Horizontal Split View = Unit Testing | Coding heaven
I’ve been hooked on unit testing for almost two years now. I haven’t really done TDD given that I don’t write the tests before doing any coding. I usually write my code (designed for testability, of course) and afterwards I write the unit tests and then go back and forth when there are changes. Last week I started getting into unit testing in MacRuby for a project I’ve been playing around with at home. I am using Xcode 4 as IDE with hidden tool bar and navigation bar (I have a 13” MacBook so I need the real estate). I’ve never used split views much for coding but for this particular task I decided to use them and… I loved it.

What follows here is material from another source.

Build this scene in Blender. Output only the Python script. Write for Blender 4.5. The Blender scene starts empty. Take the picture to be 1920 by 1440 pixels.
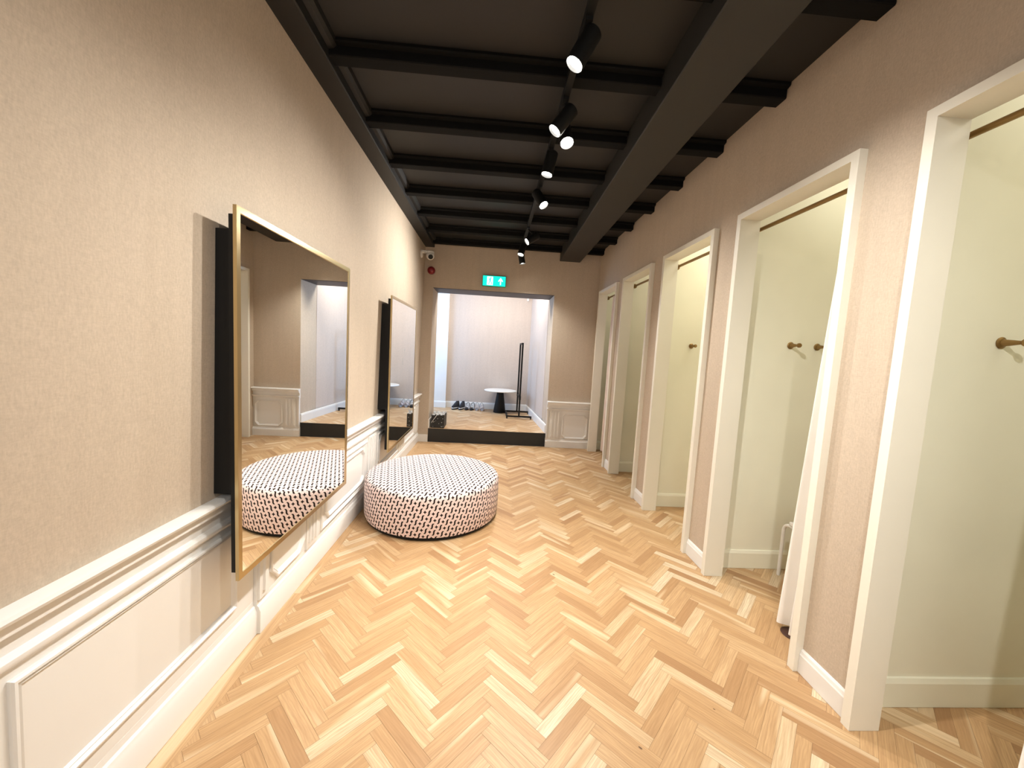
import bpy, bmesh, math, random
from mathutils import Vector, Matrix
random.seed(7)
S = bpy.context.scene
COL = S.collection
PI = math.pi

# ------------------------------------------------------------------ camera
cd = bpy.data.cameras.new('camera'); cam = bpy.data.objects.new('camera', cd); COL.objects.link(cam)
S.camera = cam
cd.sensor_width = 36.0; cd.lens = 36.0 * 709.92 / 1920.0; cd.clip_start = 0.02
YAW, PIT, ROL = 0.0553, -0.0868, 0.0561
_fw = Vector((math.sin(YAW)*math.cos(PIT), math.cos(YAW)*math.cos(PIT), math.sin(PIT)))
_rt = Vector((math.cos(YAW), -math.sin(YAW), 0)); _up = _rt.cross(_fw)
_r2 = _rt*math.cos(ROL) + _up*math.sin(ROL); _u2 = -_rt*math.sin(ROL) + _up*math.cos(ROL)
cam.matrix_world = Matrix(((_r2.x, _u2.x, -_fw.x, 0), (_r2.y, _u2.y, -_fw.y, 0), (_r2.z, _u2.z, -_fw.z, 1.5), (0, 0, 0, 1)))

# ------------------------------------------------------------------ world, exposure, large lights
S.view_settings.view_transform = 'Standard'; S.view_settings.look = 'None'
S.view_settings.exposure = 0.42; S.view_settings.gamma = 1.0; S.view_settings.use_curve_mapping = False
W = bpy.data.worlds.new('world'); S.world = W; W.use_nodes = True
W.node_tree.nodes['Background'].inputs[0].default_value = (1.0, 0.96, 0.91, 1)
W.node_tree.nodes['Background'].inputs[1].default_value = 0.52

def area(name, loc, rot, sx, sy, power, color):
    l = bpy.data.lights.new(name, 'AREA'); l.shape = 'RECTANGLE'; l.size = sx; l.size_y = sy
    l.energy = power; l.color = color
    o = bpy.data.objects.new(name, l); COL.objects.link(o); o.location = loc; o.rotation_euler = rot
    return o
area('alcove_daylight', (-2.55, 7.3, 1.75), (0, -PI/2, 0), 1.7, 0.9, 56, (0.27, 0.55, 1.0))
area('shop_fill_light', (0.2, -2.2, 2.75), (math.radians(35), 0, 0), 2.4, 1.2, 28, (1.0, 0.96, 0.91))  # unseen fill light added behind the camera, for the rest of the shop
for _y, _p in ((1.0, 3.5), (2.08, 3.5), (3.18, 8), (4.29, 3.5), (5.37, 3)): area('booth_fill_light', (2.45, _y, 2.98), (0, 0, 0), .6, .6, _p, (1.0, 0.96, 0.86))  # added fill lights, no fixtures, to brighten the booth interiors
area('alcove_ceiling_light', (0.0, 6.95, 3.05), (0, 0, 0), 1.6, 0.4, 36, (1.0, 0.97, 0.93))

# ------------------------------------------------------------------ node helpers
class N:
    def __init__(s, name, rough=0.5, metal=0.0, color=(0.8, 0.8, 0.8), spec=0.5):
        s.m = bpy.data.materials.new(name); s.m.use_nodes = True
        s.t = s.m.node_tree; s.b = s.t.nodes['Principled BSDF']
        s.b.inputs['Base Color'].default_value = (*color, 1); s.b.inputs['Roughness'].default_value = rough
        s.b.inputs['Metallic'].default_value = metal; s.b.inputs['Specular IOR Level'].default_value = spec
    def n(s, typ, **kw):
        x = s.t.nodes.new(typ)
        for k, v in kw.items(): setattr(x, k, v)
        return x
    def l(s, a, b): s.t.links.new(a, b)
    def set(s, sock, v):
        if isinstance(v, (int, float)): sock.default_value = v
        elif isinstance(v, (tuple, list)): sock.default_value = v
        else: s.l(v, sock)
    def mth(s, op, a, b=None, c=None):
        x = s.n('ShaderNodeMath', operation=op)
        s.set(x.inputs[0], a)
        if b is not None: s.set(x.inputs[1], b)
        if c is not None: s.set(x.inputs[2], c)
        return x.outputs[0]
    def mix(s, fac, a, b, blend='MIX'):
        x = s.n('ShaderNodeMix', data_type='RGBA', blend_type=blend)
        s.set(x.inputs[0], fac); s.set(x.inputs[6], a); s.set(x.inputs[7], b)
        return x.outputs[2]
    def noise(s, vec, scale, detail=3, rough=0.5):
        x = s.n('ShaderNodeTexNoise'); x.inputs['Scale'].default_value = scale
        x.inputs['Detail'].default_value = detail; x.inputs['Roughness'].default_value = rough
        if vec is not None: s.l(vec, x.inputs['Vector'])
        return x.outputs[0]
    def mapping(s, vec, scale):
        x = s.n('ShaderNodeMapping'); x.inputs['Scale'].default_value = scale; s.l(vec, x.inputs['Vector'])
        return x.outputs[0]
    def ramp(s, fac, stops):
        x = s.n('ShaderNodeValToRGB'); e = x.color_ramp.elements
        while len(e) < len(stops): e.new(0.5)
        for el, (p, c) in zip(e, stops): el.position = p; el.color = (*c, 1)
        s.l(fac, x.inputs[0]); return x.outputs[0]
    def bump(s, h, strength, dist=0.002):
        x = s.n('ShaderNodeBump'); x.inputs['Strength'].default_value = strength; x.inputs['Distance'].default_value = dist
        s.l(h, x.inputs['Height']); s.l(x.outputs[0], s.b.inputs['Normal'])
    def col(s, v): s.set(s.b.inputs['Base Color'], v)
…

This week I started working on a new project at work. I followed my regular approach of dissecting the requirements to find the pieces which will conform my system (aka quick class diagram), then I started writing the interfaces (C#) and got myself ready to do some coding. What changed this time was the fact that I adopted this split screen trick by having the unit test on the left and the code on the right side and hiding the solution explorer (unfortunately Visual Studio doesn’t have Xcode 4’s jump bar which makes navigating the files easier without the explorer). Writing tests has never been more fun, fast and clean.
Writing the tests and the code became one, jumping from the left panel to the right panel back and forth and making sure my code did what it was supposed to do. I reached 97% code coverage on the whole project! I’m not done yet but I’m very confident about my code and I’m enjoying this new approach.